João saiu de Iturama, uma cidade que não tinha nenhuma boate em Minas Gerais, quando completou 18 anos, na década de 1970. Veio direto para o centro da capital paulista e, há 50 anos, trabalhou em boates como a Lancaster, na rua Augusta, onde um jovem de nome Roberto Carlos se apresentava de vez em quando. Passou também pela Le Bateau e pela Kilt. 

Fez de tudo, de servir uísque a cuidar do caixa, passando por apartar muita briga, até virar um dos gerentes mais conhecidos da cidade. Criou seis filhos com o dinheiro da noite. “Eu vivo o hoje. A culpa disso que está acontecendo não é minha. Eu não posso me frustrar porque a culpa não é minha”, ele repete.

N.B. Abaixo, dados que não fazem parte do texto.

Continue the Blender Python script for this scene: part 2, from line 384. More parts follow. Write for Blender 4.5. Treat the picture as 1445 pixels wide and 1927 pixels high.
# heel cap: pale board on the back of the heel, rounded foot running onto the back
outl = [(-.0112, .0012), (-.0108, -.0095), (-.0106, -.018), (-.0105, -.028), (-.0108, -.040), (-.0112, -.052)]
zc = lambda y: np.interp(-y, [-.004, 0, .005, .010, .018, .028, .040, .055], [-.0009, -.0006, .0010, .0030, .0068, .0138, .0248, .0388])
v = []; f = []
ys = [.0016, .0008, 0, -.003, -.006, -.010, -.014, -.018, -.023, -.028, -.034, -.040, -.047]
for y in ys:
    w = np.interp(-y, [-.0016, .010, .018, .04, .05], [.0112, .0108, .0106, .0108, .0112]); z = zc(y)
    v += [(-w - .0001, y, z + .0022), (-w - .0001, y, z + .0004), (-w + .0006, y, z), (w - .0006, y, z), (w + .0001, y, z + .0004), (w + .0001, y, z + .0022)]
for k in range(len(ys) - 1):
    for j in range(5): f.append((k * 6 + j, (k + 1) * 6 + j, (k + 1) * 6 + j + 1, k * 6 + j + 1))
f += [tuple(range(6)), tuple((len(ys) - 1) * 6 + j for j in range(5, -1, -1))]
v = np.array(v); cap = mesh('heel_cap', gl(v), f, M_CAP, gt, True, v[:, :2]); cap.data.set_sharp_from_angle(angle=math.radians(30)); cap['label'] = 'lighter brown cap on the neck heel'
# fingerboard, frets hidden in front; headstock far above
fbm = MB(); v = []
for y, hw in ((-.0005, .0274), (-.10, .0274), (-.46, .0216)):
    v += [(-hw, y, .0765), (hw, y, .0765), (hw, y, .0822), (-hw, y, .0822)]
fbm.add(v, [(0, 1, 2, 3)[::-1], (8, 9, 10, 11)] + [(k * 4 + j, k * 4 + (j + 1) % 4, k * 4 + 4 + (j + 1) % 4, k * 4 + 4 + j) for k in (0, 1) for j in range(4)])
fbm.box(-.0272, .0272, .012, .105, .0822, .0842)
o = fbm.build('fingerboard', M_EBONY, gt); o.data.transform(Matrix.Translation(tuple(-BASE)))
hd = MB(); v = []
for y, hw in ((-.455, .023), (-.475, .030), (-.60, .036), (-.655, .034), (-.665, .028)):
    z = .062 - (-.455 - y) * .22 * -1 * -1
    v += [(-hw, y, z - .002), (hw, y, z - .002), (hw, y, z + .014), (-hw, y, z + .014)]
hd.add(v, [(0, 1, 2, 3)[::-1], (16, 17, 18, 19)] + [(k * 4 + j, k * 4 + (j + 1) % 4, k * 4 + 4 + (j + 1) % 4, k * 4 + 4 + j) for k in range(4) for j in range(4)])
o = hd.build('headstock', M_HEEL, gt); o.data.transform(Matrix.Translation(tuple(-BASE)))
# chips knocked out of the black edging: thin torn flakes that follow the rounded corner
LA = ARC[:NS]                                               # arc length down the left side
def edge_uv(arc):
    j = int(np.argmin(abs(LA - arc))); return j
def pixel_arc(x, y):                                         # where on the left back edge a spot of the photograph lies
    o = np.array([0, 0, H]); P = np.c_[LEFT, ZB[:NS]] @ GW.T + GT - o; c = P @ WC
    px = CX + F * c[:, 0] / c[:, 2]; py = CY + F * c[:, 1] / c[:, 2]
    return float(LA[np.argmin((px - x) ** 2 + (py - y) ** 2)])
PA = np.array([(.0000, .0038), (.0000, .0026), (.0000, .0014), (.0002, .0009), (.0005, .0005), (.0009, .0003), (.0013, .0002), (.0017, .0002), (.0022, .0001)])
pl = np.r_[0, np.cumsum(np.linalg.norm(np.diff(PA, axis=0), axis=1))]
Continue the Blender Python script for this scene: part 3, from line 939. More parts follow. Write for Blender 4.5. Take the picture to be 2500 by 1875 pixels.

Se a recuperação for aprovada pela Justiça, a Love Story deve apresentar uma proposta, que pode incluir maior prazo para quitar a dívida e até redução no valor a ser pago.

A intervenção judicial não põe fim à sua carreira, avisa João. “O plano é recuperar, lançando mão do que a gente pode lançar. A gente já está preparando alguma coisa.”

Uma das novidades é uma festa aos domingos, noite em que a casa permanecia fechada. “Vai chamar Lovenejo, e vai ser só de sertanejo”, diz o empresário, esfregando a mão direita na esquerda.

“Eu vou conseguir recuperar, pode escrever aí. A Love vai voltar.” Tio João termina de fechar a camisa, coloca os óculos com haste de titânio e, como todos as noites há 28 anos, vai trabalhar. A Love Story não chega a ter 50 pagantes naquela noite.